The changes increased the likelihood of people like Mr Shannon ending up having relatively minor cases heard not in affordable courts but in the High Court at costs out of all proportion to the value of the dispute, the judge said. In very broad terms, he said, a District Court hearing might cost €500 or more, this increased to €5,000 or more in the Circuit Court and to €50,000 or multiples of that in the High Court, he said.
Mr Justice Twomey said it was the Oireachtas, not judges or lawyers, which determines the rules for calculating legal costs that have set High Court costs at millionaire levels. Any reduction in legal costs would make the system better for the litigant but “might not be regarded as being in the interests of the legal profession”.
Ireland ranks among the highest-cost jurisdictions internationally for civil litigation, he said, and if the most recent calls for legal-costs reform are as unsuccessful as previous calls, this situation will remain unchanged.

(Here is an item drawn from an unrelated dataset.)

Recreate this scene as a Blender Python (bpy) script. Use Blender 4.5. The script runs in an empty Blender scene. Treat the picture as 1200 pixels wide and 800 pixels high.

An alternative option that the Oireachtas might consider is to have the same number of affordable courts here as Ireland used to have in previous decades and to ensure only serious disputes, or ones where the value is proportionate to the likely legal costs, are heard in the High Court.
The courts’ role is limited to highlighting the issues to try to make the system better for the litigant, he said, noting there is no lobby group to highlight the impact of all of this on the people most negatively impacted, like Mr Shannon.
Legal costs are an issue for every person in the State, particularly those on average incomes because not many people would be willing to face financial ruin, in the form of a High Court legal costs order against them, to obtain justice from a court, he said.